Hi, i can only answer to one thing,
if no windows is involved you havent to use smb at all, for mount files via
network.
But i remember that i had to use it with a Linux Coldfusion setup, cause the
cold fusion server
was not able to handle nfs shares.
I think i depends deep in what you want to do with your machines to find out
what protokoll may the best for you.
For courier nfs should be enough, but look here
http://www.facetcorp.com/competition_nfs_cifs_comparison.html for more info
Let us know your results
Best Regards
----- Original Message -----
From: "Mariano Absatz" <samba@lists.com.ar>
To: "Samba Mailing List" <samba@lists.samba.org>
Sent: Wednesday, November 12, 2003 6:28 PM
Subject: [Samba] samba (vs. nfs) in all unix environment
> Hi,
>
> I'm sorry if this is a very FAQ, I've been googling around and
searchin'
> the list archive and I'll gladly accept RTFMs with somehow precise URLs
> (including URLs to the list archives).
>
> I'm on the drawing board (no equipment yet) for a server farm that will
> have a SteelEye linux cluster behind to provide (among other services)

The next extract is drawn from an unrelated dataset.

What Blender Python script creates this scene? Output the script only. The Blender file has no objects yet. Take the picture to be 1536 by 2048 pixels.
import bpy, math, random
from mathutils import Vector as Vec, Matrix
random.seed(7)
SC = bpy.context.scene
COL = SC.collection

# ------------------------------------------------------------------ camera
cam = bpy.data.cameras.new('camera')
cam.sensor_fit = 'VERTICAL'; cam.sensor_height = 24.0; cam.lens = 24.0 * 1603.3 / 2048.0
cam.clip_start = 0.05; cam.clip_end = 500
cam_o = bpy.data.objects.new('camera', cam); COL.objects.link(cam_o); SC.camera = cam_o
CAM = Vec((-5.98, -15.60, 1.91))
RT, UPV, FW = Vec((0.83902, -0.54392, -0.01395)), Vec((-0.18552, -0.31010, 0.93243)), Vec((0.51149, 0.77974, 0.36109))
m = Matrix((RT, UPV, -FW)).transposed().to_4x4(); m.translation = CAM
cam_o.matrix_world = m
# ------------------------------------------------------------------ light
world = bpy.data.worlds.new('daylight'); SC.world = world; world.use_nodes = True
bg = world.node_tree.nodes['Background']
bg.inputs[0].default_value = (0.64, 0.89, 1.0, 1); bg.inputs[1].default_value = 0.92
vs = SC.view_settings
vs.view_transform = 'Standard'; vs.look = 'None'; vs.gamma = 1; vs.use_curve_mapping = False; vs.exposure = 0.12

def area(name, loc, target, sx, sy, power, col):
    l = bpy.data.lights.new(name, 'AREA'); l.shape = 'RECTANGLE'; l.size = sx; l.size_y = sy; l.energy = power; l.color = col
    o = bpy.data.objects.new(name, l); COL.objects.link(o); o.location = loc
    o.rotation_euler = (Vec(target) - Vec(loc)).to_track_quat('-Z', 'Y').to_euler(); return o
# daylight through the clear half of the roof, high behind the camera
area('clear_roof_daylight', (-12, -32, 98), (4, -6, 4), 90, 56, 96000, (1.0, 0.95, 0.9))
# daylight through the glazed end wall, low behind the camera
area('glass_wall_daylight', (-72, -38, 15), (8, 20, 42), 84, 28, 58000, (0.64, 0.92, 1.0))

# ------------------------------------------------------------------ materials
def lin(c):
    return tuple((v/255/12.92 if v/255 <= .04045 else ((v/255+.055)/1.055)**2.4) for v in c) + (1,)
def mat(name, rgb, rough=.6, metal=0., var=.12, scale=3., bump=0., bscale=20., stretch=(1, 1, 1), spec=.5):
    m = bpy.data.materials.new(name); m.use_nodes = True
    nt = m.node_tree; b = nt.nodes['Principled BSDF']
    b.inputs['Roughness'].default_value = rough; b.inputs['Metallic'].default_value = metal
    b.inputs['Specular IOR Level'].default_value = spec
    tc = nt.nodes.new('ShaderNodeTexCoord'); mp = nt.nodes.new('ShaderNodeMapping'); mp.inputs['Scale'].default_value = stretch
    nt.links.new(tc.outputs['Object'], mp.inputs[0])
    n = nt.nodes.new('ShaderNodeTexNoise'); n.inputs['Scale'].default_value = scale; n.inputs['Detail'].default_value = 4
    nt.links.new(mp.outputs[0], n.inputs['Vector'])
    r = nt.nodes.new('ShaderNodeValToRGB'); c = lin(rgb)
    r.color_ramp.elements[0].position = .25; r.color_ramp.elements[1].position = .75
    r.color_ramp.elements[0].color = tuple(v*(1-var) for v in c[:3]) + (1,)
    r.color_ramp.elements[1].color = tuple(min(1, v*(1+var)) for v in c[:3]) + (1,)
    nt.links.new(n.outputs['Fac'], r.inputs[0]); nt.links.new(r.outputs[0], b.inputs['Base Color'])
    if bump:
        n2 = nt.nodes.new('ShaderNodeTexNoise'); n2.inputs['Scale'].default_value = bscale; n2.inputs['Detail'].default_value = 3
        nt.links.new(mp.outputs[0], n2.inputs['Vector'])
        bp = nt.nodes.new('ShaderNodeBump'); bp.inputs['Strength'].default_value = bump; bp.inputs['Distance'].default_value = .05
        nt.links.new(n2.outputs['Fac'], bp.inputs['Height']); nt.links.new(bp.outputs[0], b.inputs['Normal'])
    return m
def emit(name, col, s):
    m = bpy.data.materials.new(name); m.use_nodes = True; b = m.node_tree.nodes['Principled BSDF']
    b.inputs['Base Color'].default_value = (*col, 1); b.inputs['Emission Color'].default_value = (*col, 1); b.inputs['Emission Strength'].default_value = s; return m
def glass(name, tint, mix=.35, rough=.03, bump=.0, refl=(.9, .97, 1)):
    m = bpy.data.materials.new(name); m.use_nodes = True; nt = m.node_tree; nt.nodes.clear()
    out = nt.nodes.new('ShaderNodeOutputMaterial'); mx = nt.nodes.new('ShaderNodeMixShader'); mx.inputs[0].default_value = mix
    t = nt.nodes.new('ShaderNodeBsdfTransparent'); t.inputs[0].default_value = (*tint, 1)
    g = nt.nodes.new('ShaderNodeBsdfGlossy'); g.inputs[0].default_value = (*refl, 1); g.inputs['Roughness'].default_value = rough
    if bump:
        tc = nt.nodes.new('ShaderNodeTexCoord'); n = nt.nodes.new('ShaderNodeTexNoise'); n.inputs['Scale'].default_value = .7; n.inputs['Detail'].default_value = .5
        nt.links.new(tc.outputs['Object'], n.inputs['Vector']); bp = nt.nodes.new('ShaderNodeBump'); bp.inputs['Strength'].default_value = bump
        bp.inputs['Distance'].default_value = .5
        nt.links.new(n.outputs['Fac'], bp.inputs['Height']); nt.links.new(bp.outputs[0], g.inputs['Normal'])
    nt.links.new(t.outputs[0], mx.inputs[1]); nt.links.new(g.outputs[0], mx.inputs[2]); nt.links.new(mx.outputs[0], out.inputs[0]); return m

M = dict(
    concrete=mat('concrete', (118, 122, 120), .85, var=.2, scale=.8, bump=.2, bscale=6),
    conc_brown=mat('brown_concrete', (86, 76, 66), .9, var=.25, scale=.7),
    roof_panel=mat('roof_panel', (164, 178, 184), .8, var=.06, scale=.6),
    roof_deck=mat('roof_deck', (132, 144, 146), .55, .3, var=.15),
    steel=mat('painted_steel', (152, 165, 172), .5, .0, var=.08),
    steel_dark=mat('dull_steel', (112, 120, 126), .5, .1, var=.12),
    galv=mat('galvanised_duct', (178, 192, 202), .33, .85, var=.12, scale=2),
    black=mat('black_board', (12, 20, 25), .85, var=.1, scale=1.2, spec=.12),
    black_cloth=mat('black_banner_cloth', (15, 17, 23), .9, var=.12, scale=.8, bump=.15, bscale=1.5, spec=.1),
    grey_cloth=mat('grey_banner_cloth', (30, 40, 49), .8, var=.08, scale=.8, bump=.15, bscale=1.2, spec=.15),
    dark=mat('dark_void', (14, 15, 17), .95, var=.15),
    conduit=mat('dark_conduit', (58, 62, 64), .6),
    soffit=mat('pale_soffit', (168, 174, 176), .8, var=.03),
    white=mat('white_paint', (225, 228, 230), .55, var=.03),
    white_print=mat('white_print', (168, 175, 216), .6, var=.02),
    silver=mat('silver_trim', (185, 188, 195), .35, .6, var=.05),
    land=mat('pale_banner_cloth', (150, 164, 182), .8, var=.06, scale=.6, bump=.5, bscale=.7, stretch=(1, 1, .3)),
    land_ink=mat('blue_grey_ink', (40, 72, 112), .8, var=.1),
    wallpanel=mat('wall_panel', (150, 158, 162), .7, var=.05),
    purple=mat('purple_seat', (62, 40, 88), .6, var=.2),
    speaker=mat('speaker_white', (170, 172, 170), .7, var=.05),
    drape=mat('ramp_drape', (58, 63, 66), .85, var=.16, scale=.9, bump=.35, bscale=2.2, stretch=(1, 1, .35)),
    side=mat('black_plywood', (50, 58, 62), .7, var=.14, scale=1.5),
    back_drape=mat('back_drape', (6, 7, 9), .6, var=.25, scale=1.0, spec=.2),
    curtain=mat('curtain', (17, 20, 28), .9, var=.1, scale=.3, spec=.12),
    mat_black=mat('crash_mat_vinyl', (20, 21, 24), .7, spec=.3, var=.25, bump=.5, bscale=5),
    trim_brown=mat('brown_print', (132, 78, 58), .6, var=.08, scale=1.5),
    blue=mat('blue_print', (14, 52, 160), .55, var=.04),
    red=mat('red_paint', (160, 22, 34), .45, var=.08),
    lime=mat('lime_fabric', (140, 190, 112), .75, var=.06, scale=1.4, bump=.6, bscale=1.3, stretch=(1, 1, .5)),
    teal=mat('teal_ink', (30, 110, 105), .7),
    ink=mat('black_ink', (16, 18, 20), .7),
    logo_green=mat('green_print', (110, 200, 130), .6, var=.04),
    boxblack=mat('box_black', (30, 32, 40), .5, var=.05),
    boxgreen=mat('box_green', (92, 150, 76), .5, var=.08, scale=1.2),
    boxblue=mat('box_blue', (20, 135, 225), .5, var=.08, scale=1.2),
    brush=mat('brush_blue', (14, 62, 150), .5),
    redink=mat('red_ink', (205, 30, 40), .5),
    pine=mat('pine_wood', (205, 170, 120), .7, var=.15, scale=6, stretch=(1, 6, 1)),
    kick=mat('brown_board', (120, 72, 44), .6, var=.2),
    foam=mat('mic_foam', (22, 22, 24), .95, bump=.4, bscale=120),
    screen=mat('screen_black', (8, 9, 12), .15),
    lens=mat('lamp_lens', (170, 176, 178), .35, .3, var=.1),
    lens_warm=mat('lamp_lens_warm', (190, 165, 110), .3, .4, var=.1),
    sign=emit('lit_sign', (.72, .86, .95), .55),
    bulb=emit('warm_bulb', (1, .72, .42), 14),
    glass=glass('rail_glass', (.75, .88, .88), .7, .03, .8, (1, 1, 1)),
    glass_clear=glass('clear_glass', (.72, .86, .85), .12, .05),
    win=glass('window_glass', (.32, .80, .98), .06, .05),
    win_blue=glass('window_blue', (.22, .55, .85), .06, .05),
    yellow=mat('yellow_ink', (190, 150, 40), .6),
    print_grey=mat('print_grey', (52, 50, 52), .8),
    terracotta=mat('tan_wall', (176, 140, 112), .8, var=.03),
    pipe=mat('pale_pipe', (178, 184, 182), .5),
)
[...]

> with networked file access.
>
> The setup is all-linux (likely RHEL 2.1, less likely RHL 8.0, almost
> unlikely RHEL 3.0), that is, there will not be no windows clients nor
> servers.
>
> The shared filesystems will be used by a Courier-IMAP server and an
> Apache httpd 2.0 server.
>
> I always did these kind of stuff with NFS and I know it would work, but
> recently someone told me maybe SMB would yeld better performance and
> resilience in case of a cluster node failing over to the other one...
>
> The point is, I don't know anything about this, and searching the web,
> newsgroups and mailing list archives didn't bring much light into it.
>
> I asked in the Courier-IMAP mailing list and the only answer (from
> Courier-IMAP developer) only stated that he thought samba wouldn't be
> able to correctly handle ":" charaters in filenames (which
Courier-IMAP
> uses).
>
> I did a really quick check with stock samba 2.2.7 included in RedHat 7.3
> and I can create a file named "hi:bye" and I can read it thru an
smb
> mount... buy if I list the directory containing it, it appears as
> "HIBYE~7C", so it's obviously doing some mangling in there.
>
> First question is, can I disable all name mangling on a share that will
> be accessed only by unix machines? or is there any mounting options that
> allows me to do this?
>
> Second (and most important) question is... will SMB provide better
> performance or more resilience in an all-linux environment? or should I
> stick with NFS?
>
> TIA.
>
> --
> Mariano Absatz
> El Baby
> ----------------------------------------------------------
> Double your drive space - delete Windows!